From
"Modernity and the Vernacular"

Surfaces Vol 1 (1991), pp. 16-18
Available in its entirety on-line here

By Bennet Schaber

[...] I'd like to examine a short sequence from a film, Jim Jarmusch's 1989 Mystery Train, because it introduces one of those adventures, those chance occurrences, which both surprise and convince. I hope that this will help me explain something of what I mean by experiment, chance and adventure.

The sequence is comprised of three scenes: the first in a Memphis train station, the second a street, the third Sun Studios. A young Japanese couple sits in the station, the man gazing around distractedly, the woman reading a travel guide. "Sun Studios, 706 Union Avenue," she says, reading from the guide. "Carl Perkins, Howlin' Wolf, Jerry Lee Lewis, Roy Orbison," the young man responds as if being drawn out of a daydream. "They all recorded there; not just Elvis." And after a long breath, "Carl Perkins," he intones in a Japanese accent. Cut to the same couple walking down a street of fairly drab and uniform bungalows. "Chaucer Street," says the woman, reading the street sign. Cut to Sun Studios and a rather tawdry guided tour. "It was right here in this room that Mr. Sam Phillips recorded the likes of Howlin' Wolf, Rufus Thomas, James Cotton, Johnny Cash, Carl Perkins, Roy Orbison, Jerry Lee Lewis and of course, Elvis Presley," says the guide, repeating with something of a lilting twang the litany of names we have just before heard chanted in Japanese accents.

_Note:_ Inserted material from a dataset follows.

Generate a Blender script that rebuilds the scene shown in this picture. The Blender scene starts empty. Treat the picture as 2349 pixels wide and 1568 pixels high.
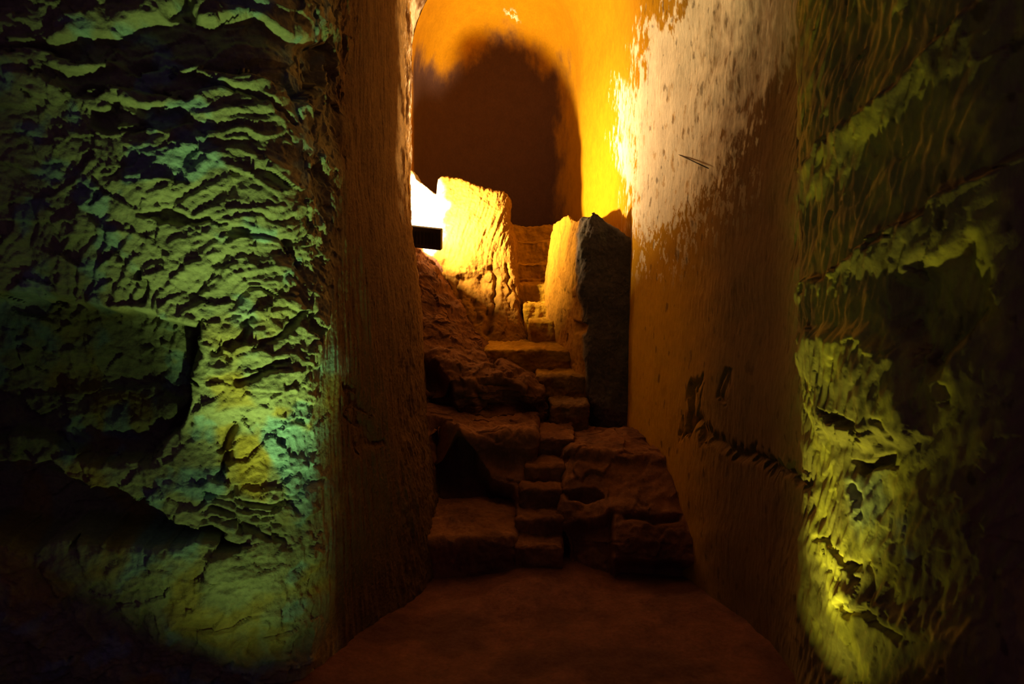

Perhaps this sequence of shots will not astonish you in the way it astonishes me. And this is because I find in this little sequence a kind of confirmation of something I've been working on and writing about for some time now. Not because I think that there is some strict relation between Chaucer (the street along which the young Japanese couple strolls bears his name, and the incidental music to this section of the film is called by its composer, John Lurie of The Lounge Lizards fame, 'Chaucer Street') and what has come to be known as the 'Memphis sound', but because those figures of early rock and roll, whose names are listed first by the young couple and then again by the tour guide at Sun Studios, and Chaucer, would seem to share a certain fundamental situation. I would place this situation under the heading of what I call the vernacular. I would postulate that there is some fundamental relation between the 'fathers' (or 'pops') of rock and roll and the 'father' of English poetry; and that relation is the vernacular, the 'mother tongue'. Like Chaucer, the early rockers make the mother tongue sing as never before. And it is this 'never before' that sets their /pp 17-18/ work apart and makes it so difficult to produce a contemporary judgment of it, at least a judgment that can produce its own reasons or the criteria by which it judges (a situation Dick Clark attempted to rectify by having songs judged on a ratings scale of one to ten).

"That's it, that's what I like, that's what I'm looking for, that's more like it, you all keep playing," his first record producer, Sam Phillips, is said to have responded to Elvis. And the phone lines light up--is the singer black? is he white?--so that Elvis's first tune is played a dozen times on its first night of release. People like it, even if they can't quite say what it is or why. And they come together, around radios and phones; they feel compelled to respond to what they hear in some way. No one could have forseen this, not the performer, the producer or the disc jockey. It all just happens, seemingly by chance.

No one who hears this music on its first night knows where it comes from or what it means. They know they like it, they feel the pleasure it produces, but this pleasure is not yet hemmed in by the series of discourses which usually elaborate cultural pleasures and make them safe by designating their origins, destinations and meaning. And it is this pleasure lacking its own meaning that elicits the direct response--as opposed to the direct consumption--of its listeners. What I will designate as the vernacular will be just this kind of cultural production that ranges far ahead of its own possible meaning, and precisely because it lacks its own meaning. That is what I want to examine as the cultural experiment specific to modernity; the experiment as a work poised around its own lack-of-meaning. And beyond this, that this lack--which gives to the work its excessive quality--is the very condition of the work's production and reception. It cannot be derived from any pre-existing discourse (even if it makes use of certain elements of it) nor submitted to a theoretical or historical discourse dependent upon the possibility of such a derivation, without falsifying it in some important way. This is why I will be forced to say that occasions like this come about by chance or ex nihilo. And I think Jarmusch has an intuitive sense of this, that it is as true for Elvis as for Chaucer (and--I have not forgotten him--Carl Perkins).